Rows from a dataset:

—————

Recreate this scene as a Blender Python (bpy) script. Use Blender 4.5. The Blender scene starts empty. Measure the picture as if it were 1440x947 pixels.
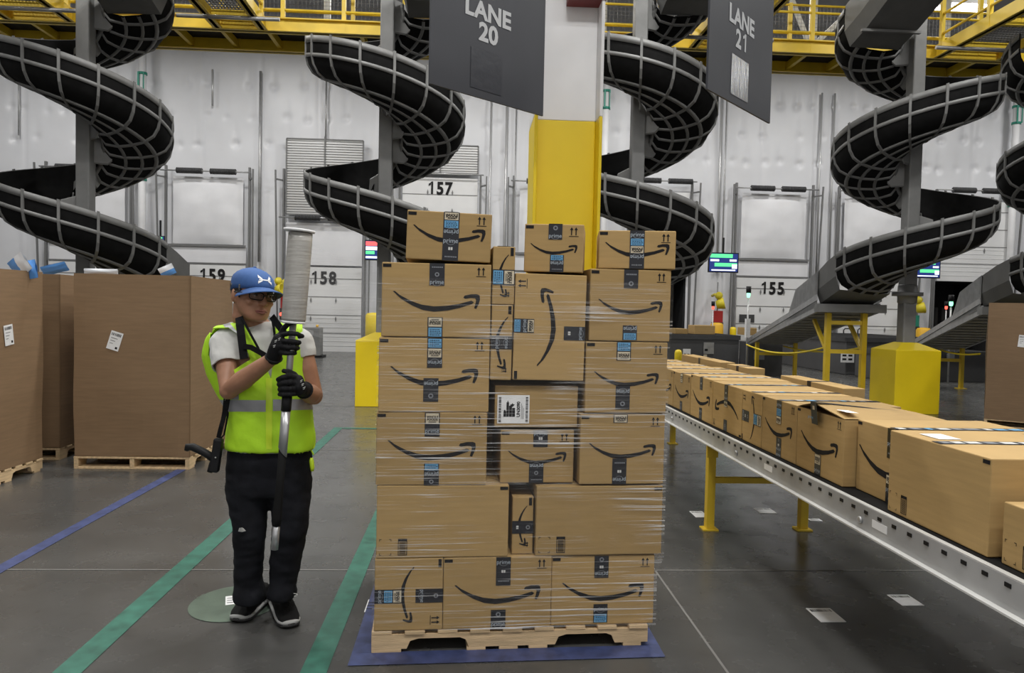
import bpy, bmesh, math, random
from mathutils import Vector, Matrix, noise
random.seed(7)
C = bpy.context.scene.collection
PI = math.pi
V = Vector
def R(d): return math.radians(d)

# ---------------------------------------------------------------- camera
FPX, YAW, PITCH, ROLL, EYE = 1050.0, R(3.27), R(1.99), R(1.2), 1.525
_r = V((math.cos(YAW), -math.sin(YAW), 0))
_h = V((math.sin(YAW), math.cos(YAW), 0))
FW = (_h * math.cos(PITCH) + V((0, 0, -math.sin(PITCH)))).normalized()
_u = _r.cross(FW)
RT = _r * math.cos(ROLL) + _u * math.sin(ROLL)
UP = -_r * math.sin(ROLL) + _u * math.cos(ROLL)
CAMP = V((0, 0, EYE))
cam = bpy.data.cameras.new('camera')
cam.sensor_width = 36.0
cam.lens = FPX / 1440 * 36.0
cam.clip_end = 200
camo = bpy.data.objects.new('camera', cam)
C.objects.link(camo)
camo.matrix_world = Matrix(((RT.x, UP.x, -FW.x, 0), (RT.y, UP.y, -FW.y, 0), (RT.z, UP.z, -FW.z, EYE), (0, 0, 0, 1)))
bpy.context.scene.camera = camo
def ray(px, py): return FW + RT * ((px - 720) / FPX) + UP * ((473.5 - py) / FPX)
def pY(px, py, Y):                      # a measured point of the photograph at distance Y
    d = ray(px, py); return CAMP + d * (Y / d.y)
def pZ(px, py, z):
    d = ray(px, py); return CAMP + d * ((z - EYE) / d.z)

# ---------------------------------------------------------------- materials
def mat(name, col, rough=0.6, metal=0.0, var=0.0, vscale=4.0, bump=0.0, bscale=60.0, spec=0.5, emit=None, estr=0.0, stretch=None, alpha=None):
    m = bpy.data.materials.new(name); m.use_nodes = True
    nt = m.node_tree; b = nt.nodes['Principled BSDF']
    b.inputs['Base Color'].default_value = (*col, 1)
    b.inputs['Roughness'].default_value = rough
    b.inputs['Metallic'].default_value = metal
    b.inputs['Specular IOR Level'].default_value = spec
    if var or bump:
        tc = nt.nodes.new('ShaderNodeTexCoord'); src = tc.outputs['Object']
        if stretch:
            mp = nt.nodes.new('ShaderNodeMapping'); mp.inputs['Scale'].default_value = stretch
            nt.links.new(src, mp.inputs['Vector']); src = mp.outputs['Vector']
    if var:
        n = nt.nodes.new('ShaderNodeTexNoise'); n.inputs['Scale'].default_value = vscale; n.inputs['Detail'].default_value = 6
        nt.links.new(src, n.inputs['Vector'])
        rp = nt.nodes.new('ShaderNodeValToRGB')
        lo = tuple(max(0, c * (1 - var)) for c in col); hi = tuple(min(1, c * (1 + var)) for c in col)
        rp.color_ramp.elements[0].position = .3; rp.color_ramp.elements[1].position = .7
        rp.color_ramp.elements[0].color = (*lo, 1); rp.color_ramp.elements[1].color = (*hi, 1)
        nt.links.new(n.outputs['Fac'], rp.inputs['Fac']); nt.links.new(rp.outputs['Color'], b.inputs['Base Color'])
    if bump:
        n2 = nt.nodes.new('ShaderNodeTexNoise'); n2.inputs['Scale'].default_value = bscale; n2.inputs['Detail'].default_value = 4
        nt.links.new(src, n2.inputs['Vector'])
        bp = nt.nodes.new('ShaderNodeBump'); bp.inputs['Strength'].default_value = bump; bp.inputs['Distance'].default_value = .01
        nt.links.new(n2.outputs['Fac'], bp.inputs['Height']); nt.links.new(bp.outputs['Normal'], b.inputs['Normal'])
    if emit:
        b.inputs['Emission Color'].default_value = (*emit, 1); b.inputs['Emission Strength'].default_value = estr
    if alpha is not None: b.inputs['Alpha'].default_value = alpha
    return m
def kraft_mat(name, col):
    m = bpy.data.materials.new(name); m.use_nodes = True
    nt = m.node_tree; b = nt.nodes['Principled BSDF']; b.inputs['Roughness'].default_value = .72
    b.inputs['Specular IOR Level'].default_value = .25
    tc = nt.nodes.new('ShaderNodeTexCoord'); oi = nt.nodes.new('ShaderNodeObjectInfo')
    mp = nt.nodes.new('ShaderNodeMapping'); mp.inputs['Scale'].default_value = (2.2, 2.2, 26)
    nt.links.new(tc.outputs['Object'], mp.inputs['Vector'])
    n = nt.nodes.new('ShaderNodeTexNoise'); n.inputs['Scale'].default_value = 2.0; n.inputs['Detail'].default_value = 8
    nt.links.new(mp.outputs['Vector'], n.inputs['Vector'])
    rp = nt.nodes.new('ShaderNodeValToRGB')
    rp.color_ramp.elements[0].position = .25; rp.color_ramp.elements[1].position = .75
    rp.color_ramp.elements[0].color = (*[c * .9 for c in col], 1); rp.color_ramp.elements[1].color = (*[c * 1.08 for c in col], 1)
    nt.links.new(n.outputs['Fac'], rp.inputs['Fac'])
    hs = nt.nodes.new('ShaderNodeHueSaturation')
    mr = nt.nodes.new('ShaderNodeMapRange'); mr.inputs['To Min'].default_value = .9; mr.inputs['To Max'].default_value = 1.1
    nt.links.new(oi.outputs['Random'], mr.inputs['Value']); nt.links.new(mr.outputs['Result'], hs.inputs['Value'])
    nt.links.new(rp.outputs['Color'], hs.inputs['Color']); nt.links.new(hs.outputs['Color'], b.inputs['Base Color'])
    bp = nt.nodes.new('ShaderNodeBump'); bp.inputs['Strength'].default_value = .12; bp.inputs['Distance'].default_value = .004
    nt.links.new(n.outputs['Fac'], bp.inputs['Height']); nt.links.new(bp.outputs['Normal'], b.inputs['Normal'])
    return m
M = {}
M['kraft'] = kraft_mat('kraft', (.40, .265, .110))
M['gaylord'] = kraft_mat('gaylord_board', (.235, .152, .086))
M['kraft_in'] = mat('kraft_inside', (.18, .11, .055), .85)
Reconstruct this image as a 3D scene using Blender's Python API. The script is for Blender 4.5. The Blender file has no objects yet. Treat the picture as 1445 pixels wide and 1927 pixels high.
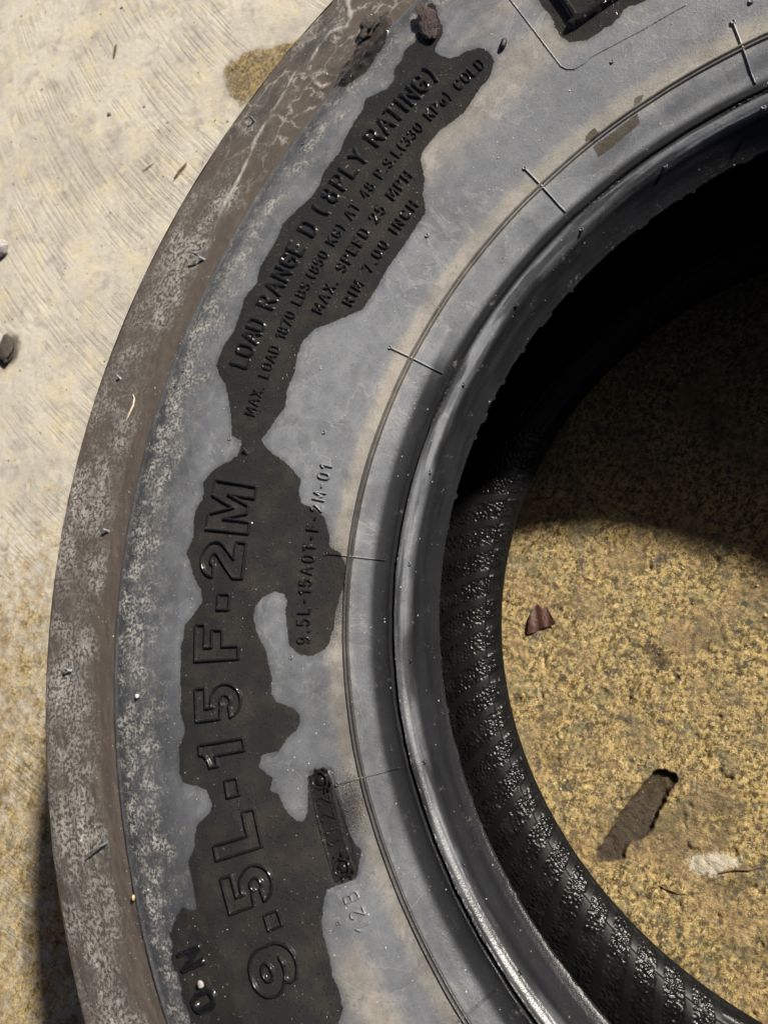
import bpy, math, random
import numpy as np
from mathutils import Matrix, Vector

rng = np.random.default_rng(7)
random.seed(7)
scene = bpy.context.scene
col = scene.collection
R = math.radians

# ------------------------------------------------------------------ camera
cam_d = bpy.data.cameras.new("camera")
cam = bpy.data.objects.new("camera", cam_d)
col.objects.link(cam)
scene.camera = cam
cam_d.sensor_fit = 'VERTICAL'
cam_d.sensor_height = 36.0
cam_d.sensor_width = 36.0
cam_d.lens = 36.0 * 1447.0 / 1927.0
cam_d.clip_start = 0.01
cam_d.clip_end = 200.0
CR = ((0.92181652, 0.16718754, 0.34971792), (-0.09009734, 0.96990718, -0.22619137), (-0.3770103, 0.17699829, 0.90913961))
mw = Matrix(CR).to_4x4()
mw.translation = Vector((-0.08901519, -0.0059455, 0.44498275))
cam.matrix_world = mw
cam_d.dof.use_dof = True
cam_d.dof.focus_distance = 0.34
cam_d.dof.aperture_fstop = cam_d.lens / 1.5      # about 1.5 mm of glass, a phone lens

# ------------------------------------------------------------------ light
SUN = Vector((1.10, 0.78, 1.0)).normalized()
elev = math.asin(SUN.z)
world = bpy.data.worlds.new("World")
scene.world = world
world.use_nodes = True
wn = world.node_tree.nodes
sky_tex = wn.new('ShaderNodeTexSky')
sky_tex.sky_type = 'NISHITA'
sky_tex.sun_disc = False
sky_tex.sun_elevation = elev
sky_tex.sun_rotation = math.atan2(SUN.x, SUN.y)
sky_tex.air_density = 0.15
sky_tex.dust_density = 6.0
sky_tex.ozone_density = 0.0
sky_tex.altitude = 2200.0
world.node_tree.links.new(sky_tex.outputs[0], wn['Background'].inputs[0])
wn['Background'].inputs[1].default_value = 0.07
sun_d = bpy.data.lights.new("sun", 'SUN')
sun_d.energy = 5.0
sun_d.angle = R(3.2)
sun_d.color = (1.0, 0.94, 0.83)
sun = bpy.data.objects.new("sun", sun_d)
col.objects.link(sun)
sun.rotation_euler = SUN.to_track_quat('Z', 'Y').to_euler()
scene.view_settings.view_transform = 'Standard'
scene.view_settings.look = 'None'
scene.view_settings.gamma = 1.0
scene.view_settings.exposure = 0.66

# ------------------------------------------------------------------ noise
def vnoise(x, y, seed=0):
    x = np.asarray(x, float); y = np.asarray(y, float)
    xi = np.floor(x).astype(np.int64); yi = np.floor(y).astype(np.int64)
    fx = x - xi; fy = y - yi
    u = fx * fx * fx * (fx * (fx * 6 - 15) + 10); v = fy * fy * fy * (fy * (fy * 6 - 15) + 10)
    def h(a, b):
        n = (a * 374761393 + b * 668265263 + seed * 974634777) & 0xFFFFFFFF
        n = ((n ^ (n >> 13)) * 1274126177) & 0xFFFFFFFF
        n = (n ^ (n >> 16)) & 0xFFFFFF
        return n / float(0xFFFFFF)
    return (h(xi, yi) * (1 - u) + h(xi + 1, yi) * u) * (1 - v) + (h(xi, yi + 1) * (1 - u) + h(xi + 1, yi + 1) * u) * v
def fbm(x, y, seed=0, o=4, g=0.5):
    s = 0.0; a = 1.0; t = 0.0
    for k in range(o):
        s = s + a * vnoise(x * 2 ** k + 13.7 * k, y * 2 ** k - 7.1 * k, seed + k); t += a; a *= g
    return s / t - 0.5
def sstep(x, a, b):
    t = np.clip((x - a) / (b - a), 0, 1)
    return t * t * (3 - 2 * t)
def seg_dist(px, py, pts, closed=False):
    pts = np.asarray(pts, float)
    n = len(pts)
    best = np.full(px.shape, 1e9)
    for i in range(n if closed else n - 1):
        a = pts[i]; b = pts[(i + 1) % n]
        d = b - a; L = d @ d + 1e-12
        t = np.clip(((px - a[0]) * d[0] + (py - a[1]) * d[1]) / L, 0, 1)
        best = np.minimum(best, (px - a[0] - t * d[0]) ** 2 + (py - a[1] - t * d[1]) ** 2)
    return np.sqrt(best)
def poly_sdf(px, py, pts, reach=12.0):
    """signed distance, positive inside, clamped to +-reach"""
    pts = np.asarray(pts, float)
    out = np.full(px.shape, -reach)
    m = (px > pts[:, 0].min() - reach) & (px < pts[:, 0].max() + reach) & (py > pts[:, 1].min() - reach) & (py < pts[:, 1].max() + reach)
    if not m.any():
        return out
    x = px[m]; y = py[m]
    inside = np.zeros(x.shape, bool)
    n = len(pts)
    for i in range(n):
        a = pts[i]; b = pts[(i + 1) % n]
        c = (a[1] > y) != (b[1] > y)
        with np.errstate(divide='ignore', invalid='ignore'):
            xx = (b[0] - a[0]) * (y - a[1]) / (b[1] - a[1]) + a[0]
        inside ^= c & (x < xx)
    d = seg_dist(x, y, pts, True)
    out[m] = np.clip(np.where(inside, d, -d), -reach, reach)
    return out
def pol(pts):
    a = np.asarray(pts, float)
    t = np.radians(a[:, 0])
    return np.stack([a[:, 1] * np.cos(t), a[:, 1] * np.sin(t)], 1)

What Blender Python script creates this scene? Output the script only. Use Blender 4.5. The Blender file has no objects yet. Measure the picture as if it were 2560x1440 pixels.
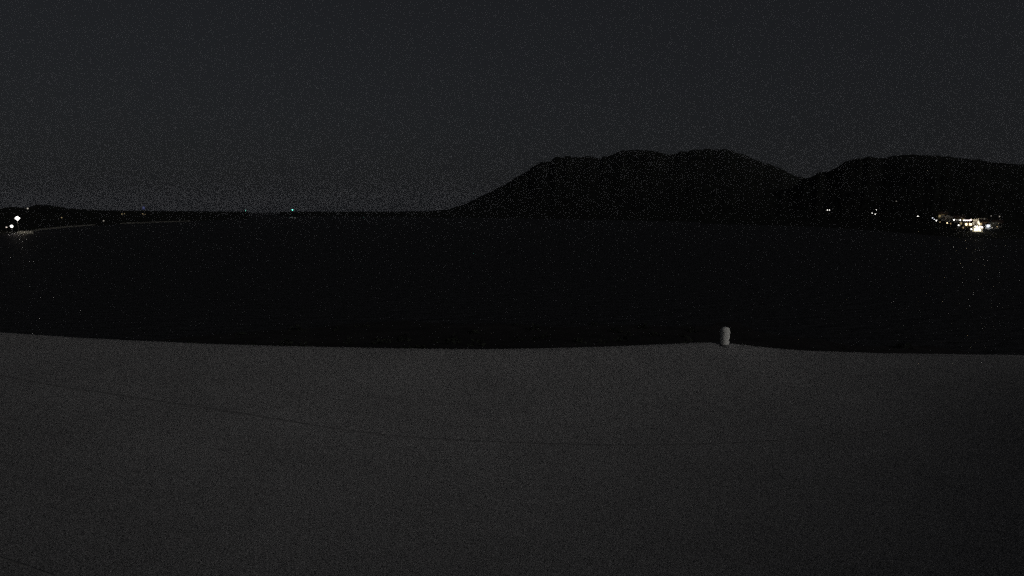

—————

Short problem: Quote only what lies between the first line of the records and the line containing "d = ray(px, py); return CAMP + d * ((z", please, including both lines and excluding images.

Solution for this problem:
Recreate this scene as a Blender Python (bpy) script. Use Blender 4.5. The Blender scene starts empty. Measure the picture as if it were 1440x947 pixels.
import bpy, bmesh, math, random
from mathutils import Vector, Matrix, noise
random.seed(7)
C = bpy.context.scene.collection
PI = math.pi
V = Vector
def R(d): return math.radians(d)

# ---------------------------------------------------------------- camera
FPX, YAW, PITCH, ROLL, EYE = 1050.0, R(3.27), R(1.99), R(1.2), 1.525
_r = V((math.cos(YAW), -math.sin(YAW), 0))
_h = V((math.sin(YAW), math.cos(YAW), 0))
FW = (_h * math.cos(PITCH) + V((0, 0, -math.sin(PITCH)))).normalized()
_u = _r.cross(FW)
RT = _r * math.cos(ROLL) + _u * math.sin(ROLL)
UP = -_r * math.sin(ROLL) + _u * math.cos(ROLL)
CAMP = V((0, 0, EYE))
cam = bpy.data.cameras.new('camera')
cam.sensor_width = 36.0
cam.lens = FPX / 1440 * 36.0
cam.clip_end = 200
camo = bpy.data.objects.new('camera', cam)
C.objects.link(camo)
camo.matrix_world = Matrix(((RT.x, UP.x, -FW.x, 0), (RT.y, UP.y, -FW.y, 0), (RT.z, UP.z, -FW.z, EYE), (0, 0, 0, 1)))
bpy.context.scene.camera = camo
def ray(px, py): return FW + RT * ((px - 720) / FPX) + UP * ((473.5 - py) / FPX)
def pY(px, py, Y):                      # a measured point of the photograph at distance Y
    d = ray(px, py); return CAMP + d * (Y / d.y)
def pZ(px, py, z):
    d = ray(px, py); return CAMP + d * ((z - EYE) / d.z)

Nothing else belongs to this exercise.